Para uma mudança de ponto de vista vale a subida ao Castel Sant’Elmo. Organize-se para esse programa, pois requer deslocamento com transporte público. De lá, temos uma visão 360 graus da cidade; é possível avistar do Centro Histórico ao Lungomare e observar o vazio da Piazza del Plebiscito. Olhando na direção da Stazione Napoli Centrale, você vai se surpreender com um conjunto de edifícios altos ali próximos, apelidado de Manhatan. Ainda que os italianos não sejam amantes dos arranha-céus (1), parece que os napolitanos conseguiram encontrar um lugar para eles.

Vista a partir do Castel Sant’Elmo para o Centro Histórico com o Vesúvio ao fundo, Nápoles, Itália
Foto Carina Mendes dos Santos Melo, 2018

Em retorno ao Brasil, prossegui os estudos. Avançando em um dos propósitos da minha tese, de atualização conceitual dos entornos, tomei conhecimento de laboratórios no Brasil e no exterior que vêm refletindo e propondo abordagens sensíveis dos ambientes urbanos, com base na noção de ambiência. Nesse contexto, a ambiência “enfatiza a atividade de percepção dos sujeitos e o papel das práticas sociais na concepção sensível do ambiente construído permitindo, dessa forma, que se preste maior atenção às tonalidades afetivas da vida urbana” (2).

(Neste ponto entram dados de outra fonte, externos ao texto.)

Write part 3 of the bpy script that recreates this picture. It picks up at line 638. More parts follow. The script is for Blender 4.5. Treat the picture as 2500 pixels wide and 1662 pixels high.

Nesse sentido, compreendi que me deixei impregnar pelas tonalidades afetivas de Nápoles, conduzindo à reflexão de que a proteção de entornos, deveria centrar-se na noção de ambiência e que a preservação deveria extrapolar a rotina de estabelecer parâmetros urbanísticos. Afinal, que Nápoles se estaria preservando, se fossem eliminadas suas cores, sons, cheiros e sabores?

Via Chiaia, Nápoles, Itália
Foto Carina Mendes dos Santos Melo, 2018

notas

1
DE FUSCO, Renato. Architettura italo-europea: cultura del recupero e cultura dell’innovazione. Milano, FrancoAngeli, 2005, p. 84.

2
THIBAUD, Jean-Paul. A cidade através dos sentidos. Cadernos Proarq, n. 18, v. 1, 2012. Grifos da autora.

sobre a autora

Carina Mendes dos Santos Melo é arquiteta e urbanista e mestre em História e Preservação do Patrimônio Cultural pela UFRJ. Atualmente é doutoranda em Arquitetura e Urbanismo da UFF, tendo realizado período sanduíche na Itália com bolsa da Capes. Desde 2006 é arquiteta do Instituto do Patrimônio Histórico e Artístico Nacional.